▶ **Exercise brief**: Will you quote all of the entries, word for word?

▶ **Items**:
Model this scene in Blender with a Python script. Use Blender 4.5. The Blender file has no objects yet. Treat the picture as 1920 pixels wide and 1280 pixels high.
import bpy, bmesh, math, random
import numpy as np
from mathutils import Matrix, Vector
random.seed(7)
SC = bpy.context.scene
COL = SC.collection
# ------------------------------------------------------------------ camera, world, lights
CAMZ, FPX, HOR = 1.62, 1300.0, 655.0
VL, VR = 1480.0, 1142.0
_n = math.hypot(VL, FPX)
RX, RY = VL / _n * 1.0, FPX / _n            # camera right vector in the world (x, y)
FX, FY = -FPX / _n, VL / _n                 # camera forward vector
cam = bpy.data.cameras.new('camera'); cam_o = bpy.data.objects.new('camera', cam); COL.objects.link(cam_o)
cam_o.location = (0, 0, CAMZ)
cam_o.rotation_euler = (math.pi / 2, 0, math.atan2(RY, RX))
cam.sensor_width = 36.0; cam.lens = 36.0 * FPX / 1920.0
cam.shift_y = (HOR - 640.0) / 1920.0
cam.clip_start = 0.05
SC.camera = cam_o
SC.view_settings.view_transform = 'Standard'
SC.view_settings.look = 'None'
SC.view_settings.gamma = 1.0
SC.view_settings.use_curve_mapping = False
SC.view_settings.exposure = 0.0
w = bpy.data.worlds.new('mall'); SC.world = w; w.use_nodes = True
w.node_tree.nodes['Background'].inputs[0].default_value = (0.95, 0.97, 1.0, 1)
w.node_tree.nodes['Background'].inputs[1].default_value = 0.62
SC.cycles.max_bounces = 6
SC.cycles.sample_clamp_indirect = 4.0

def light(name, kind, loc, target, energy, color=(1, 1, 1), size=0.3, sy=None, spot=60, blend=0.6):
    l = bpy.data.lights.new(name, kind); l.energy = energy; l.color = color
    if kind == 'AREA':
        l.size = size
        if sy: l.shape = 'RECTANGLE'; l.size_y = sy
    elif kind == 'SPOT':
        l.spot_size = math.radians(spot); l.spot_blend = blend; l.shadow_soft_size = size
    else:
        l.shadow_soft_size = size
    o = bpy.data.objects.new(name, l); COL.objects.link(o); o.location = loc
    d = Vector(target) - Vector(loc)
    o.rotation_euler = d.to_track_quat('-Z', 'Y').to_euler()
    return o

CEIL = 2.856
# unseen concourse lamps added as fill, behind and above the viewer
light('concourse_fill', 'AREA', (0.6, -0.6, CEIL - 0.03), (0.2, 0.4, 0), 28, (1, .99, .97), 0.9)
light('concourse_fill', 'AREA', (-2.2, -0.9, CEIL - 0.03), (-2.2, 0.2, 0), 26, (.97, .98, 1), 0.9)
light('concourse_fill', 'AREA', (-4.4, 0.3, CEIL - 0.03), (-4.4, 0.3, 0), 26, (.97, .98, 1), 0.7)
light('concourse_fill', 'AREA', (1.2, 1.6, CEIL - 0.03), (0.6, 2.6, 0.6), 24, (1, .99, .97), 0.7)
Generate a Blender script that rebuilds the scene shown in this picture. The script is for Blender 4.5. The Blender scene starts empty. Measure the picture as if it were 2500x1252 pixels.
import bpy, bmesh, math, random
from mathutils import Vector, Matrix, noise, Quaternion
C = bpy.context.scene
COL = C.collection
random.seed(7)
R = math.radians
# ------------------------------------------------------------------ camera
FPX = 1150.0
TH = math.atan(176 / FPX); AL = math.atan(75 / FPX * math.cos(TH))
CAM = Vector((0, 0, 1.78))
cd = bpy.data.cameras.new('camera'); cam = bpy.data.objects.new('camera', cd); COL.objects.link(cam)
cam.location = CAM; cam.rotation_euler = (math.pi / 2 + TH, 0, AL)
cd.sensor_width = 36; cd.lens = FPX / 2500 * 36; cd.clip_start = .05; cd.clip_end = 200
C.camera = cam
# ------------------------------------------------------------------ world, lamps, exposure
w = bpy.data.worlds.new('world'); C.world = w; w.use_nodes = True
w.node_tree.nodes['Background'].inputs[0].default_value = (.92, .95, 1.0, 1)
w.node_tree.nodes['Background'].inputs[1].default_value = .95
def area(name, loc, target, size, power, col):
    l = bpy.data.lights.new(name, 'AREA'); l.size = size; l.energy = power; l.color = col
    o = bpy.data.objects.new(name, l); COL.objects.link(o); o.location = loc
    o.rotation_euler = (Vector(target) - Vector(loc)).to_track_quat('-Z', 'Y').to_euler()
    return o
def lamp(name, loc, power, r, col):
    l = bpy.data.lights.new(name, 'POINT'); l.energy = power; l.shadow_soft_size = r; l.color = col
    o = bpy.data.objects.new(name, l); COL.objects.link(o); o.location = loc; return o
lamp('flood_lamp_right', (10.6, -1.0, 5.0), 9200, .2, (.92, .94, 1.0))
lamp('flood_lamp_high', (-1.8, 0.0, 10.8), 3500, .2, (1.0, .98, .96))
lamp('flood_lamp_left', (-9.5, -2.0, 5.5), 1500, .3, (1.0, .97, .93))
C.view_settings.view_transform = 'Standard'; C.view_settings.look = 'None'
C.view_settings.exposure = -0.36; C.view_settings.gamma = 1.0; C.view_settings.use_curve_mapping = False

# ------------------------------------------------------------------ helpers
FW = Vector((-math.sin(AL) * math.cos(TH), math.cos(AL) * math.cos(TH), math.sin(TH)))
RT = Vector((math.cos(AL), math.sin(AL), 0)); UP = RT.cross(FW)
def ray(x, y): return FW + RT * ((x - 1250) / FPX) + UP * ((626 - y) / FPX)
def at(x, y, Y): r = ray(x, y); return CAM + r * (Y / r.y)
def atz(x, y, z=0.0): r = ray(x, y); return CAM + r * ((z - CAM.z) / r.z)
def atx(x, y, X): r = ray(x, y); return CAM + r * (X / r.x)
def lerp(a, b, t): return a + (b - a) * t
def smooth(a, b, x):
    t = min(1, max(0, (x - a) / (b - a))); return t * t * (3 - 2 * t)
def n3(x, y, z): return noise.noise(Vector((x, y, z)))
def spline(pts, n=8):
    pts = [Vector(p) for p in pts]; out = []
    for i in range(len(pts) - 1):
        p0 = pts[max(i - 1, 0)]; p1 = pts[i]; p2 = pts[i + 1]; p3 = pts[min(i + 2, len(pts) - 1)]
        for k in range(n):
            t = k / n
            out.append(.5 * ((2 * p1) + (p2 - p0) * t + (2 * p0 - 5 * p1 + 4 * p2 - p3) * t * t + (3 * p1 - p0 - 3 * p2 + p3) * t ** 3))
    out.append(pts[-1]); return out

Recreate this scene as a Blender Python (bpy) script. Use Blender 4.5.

▶ **Problem solution**:
Model this scene in Blender with a Python script. Use Blender 4.5. The Blender file has no objects yet. Treat the picture as 1920 pixels wide and 1280 pixels high.
import bpy, bmesh, math, random
import numpy as np
from mathutils import Matrix, Vector
random.seed(7)
SC = bpy.context.scene
COL = SC.collection
# ------------------------------------------------------------------ camera, world, lights
CAMZ, FPX, HOR = 1.62, 1300.0, 655.0
VL, VR = 1480.0, 1142.0
_n = math.hypot(VL, FPX)
RX, RY = VL / _n * 1.0, FPX / _n            # camera right vector in the world (x, y)
FX, FY = -FPX / _n, VL / _n                 # camera forward vector
cam = bpy.data.cameras.new('camera'); cam_o = bpy.data.objects.new('camera', cam); COL.objects.link(cam_o)
cam_o.location = (0, 0, CAMZ)
cam_o.rotation_euler = (math.pi / 2, 0, math.atan2(RY, RX))
cam.sensor_width = 36.0; cam.lens = 36.0 * FPX / 1920.0
cam.shift_y = (HOR - 640.0) / 1920.0
cam.clip_start = 0.05
SC.camera = cam_o
SC.view_settings.view_transform = 'Standard'
SC.view_settings.look = 'None'
SC.view_settings.gamma = 1.0
SC.view_settings.use_curve_mapping = False
SC.view_settings.exposure = 0.0
w = bpy.data.worlds.new('mall'); SC.world = w; w.use_nodes = True
w.node_tree.nodes['Background'].inputs[0].default_value = (0.95, 0.97, 1.0, 1)
w.node_tree.nodes['Background'].inputs[1].default_value = 0.62
SC.cycles.max_bounces = 6
SC.cycles.sample_clamp_indirect = 4.0

def light(name, kind, loc, target, energy, color=(1, 1, 1), size=0.3, sy=None, spot=60, blend=0.6):
    l = bpy.data.lights.new(name, kind); l.energy = energy; l.color = color
    if kind == 'AREA':
        l.size = size
        if sy: l.shape = 'RECTANGLE'; l.size_y = sy
    elif kind == 'SPOT':
        l.spot_size = math.radians(spot); l.spot_blend = blend; l.shadow_soft_size = size
    else:
        l.shadow_soft_size = size
    o = bpy.data.objects.new(name, l); COL.objects.link(o); o.location = loc
    d = Vector(target) - Vector(loc)
    o.rotation_euler = d.to_track_quat('-Z', 'Y').to_euler()
    return o

CEIL = 2.856
# unseen concourse lamps added as fill, behind and above the viewer
light('concourse_fill', 'AREA', (0.6, -0.6, CEIL - 0.03), (0.2, 0.4, 0), 28, (1, .99, .97), 0.9)
light('concourse_fill', 'AREA', (-2.2, -0.9, CEIL - 0.03), (-2.2, 0.2, 0), 26, (.97, .98, 1), 0.9)
light('concourse_fill', 'AREA', (-4.4, 0.3, CEIL - 0.03), (-4.4, 0.3, 0), 26, (.97, .98, 1), 0.7)
light('concourse_fill', 'AREA', (1.2, 1.6, CEIL - 0.03), (0.6, 2.6, 0.6), 24, (1, .99, .97), 0.7)
Generate a Blender script that rebuilds the scene shown in this picture. The script is for Blender 4.5. The Blender scene starts empty. Measure the picture as if it were 2500x1252 pixels.
import bpy, bmesh, math, random
from mathutils import Vector, Matrix, noise, Quaternion
C = bpy.context.scene
COL = C.collection
random.seed(7)
R = math.radians
# ------------------------------------------------------------------ camera
FPX = 1150.0
TH = math.atan(176 / FPX); AL = math.atan(75 / FPX * math.cos(TH))
CAM = Vector((0, 0, 1.78))
cd = bpy.data.cameras.new('camera'); cam = bpy.data.objects.new('camera', cd); COL.objects.link(cam)
cam.location = CAM; cam.rotation_euler = (math.pi / 2 + TH, 0, AL)
cd.sensor_width = 36; cd.lens = FPX / 2500 * 36; cd.clip_start = .05; cd.clip_end = 200
C.camera = cam
# ------------------------------------------------------------------ world, lamps, exposure
w = bpy.data.worlds.new('world'); C.world = w; w.use_nodes = True
w.node_tree.nodes['Background'].inputs[0].default_value = (.92, .95, 1.0, 1)
w.node_tree.nodes['Background'].inputs[1].default_value = .95
def area(name, loc, target, size, power, col):
    l = bpy.data.lights.new(name, 'AREA'); l.size = size; l.energy = power; l.color = col
    o = bpy.data.objects.new(name, l); COL.objects.link(o); o.location = loc
    o.rotation_euler = (Vector(target) - Vector(loc)).to_track_quat('-Z', 'Y').to_euler()
    return o
def lamp(name, loc, power, r, col):
    l = bpy.data.lights.new(name, 'POINT'); l.energy = power; l.shadow_soft_size = r; l.color = col
    o = bpy.data.objects.new(name, l); COL.objects.link(o); o.location = loc; return o
lamp('flood_lamp_right', (10.6, -1.0, 5.0), 9200, .2, (.92, .94, 1.0))
lamp('flood_lamp_high', (-1.8, 0.0, 10.8), 3500, .2, (1.0, .98, .96))
lamp('flood_lamp_left', (-9.5, -2.0, 5.5), 1500, .3, (1.0, .97, .93))
C.view_settings.view_transform = 'Standard'; C.view_settings.look = 'None'
C.view_settings.exposure = -0.36; C.view_settings.gamma = 1.0; C.view_settings.use_curve_mapping = False

# ------------------------------------------------------------------ helpers
FW = Vector((-math.sin(AL) * math.cos(TH), math.cos(AL) * math.cos(TH), math.sin(TH)))
RT = Vector((math.cos(AL), math.sin(AL), 0)); UP = RT.cross(FW)
def ray(x, y): return FW + RT * ((x - 1250) / FPX) + UP * ((626 - y) / FPX)
def at(x, y, Y): r = ray(x, y); return CAM + r * (Y / r.y)
def atz(x, y, z=0.0): r = ray(x, y); return CAM + r * ((z - CAM.z) / r.z)
def atx(x, y, X): r = ray(x, y); return CAM + r * (X / r.x)
def lerp(a, b, t): return a + (b - a) * t
def smooth(a, b, x):
    t = min(1, max(0, (x - a) / (b - a))); return t * t * (3 - 2 * t)
def n3(x, y, z): return noise.noise(Vector((x, y, z)))
def spline(pts, n=8):
    pts = [Vector(p) for p in pts]; out = []
    for i in range(len(pts) - 1):
        p0 = pts[max(i - 1, 0)]; p1 = pts[i]; p2 = pts[i + 1]; p3 = pts[min(i + 2, len(pts) - 1)]
        for k in range(n):
            t = k / n
            out.append(.5 * ((2 * p1) + (p2 - p0) * t + (2 * p0 - 5 * p1 + 4 * p2 - p3) * t * t + (3 * p1 - p0 - 3 * p2 + p3) * t ** 3))
    out.append(pts[-1]); return out

Recreate this scene as a Blender Python (bpy) script. Use Blender 4.5.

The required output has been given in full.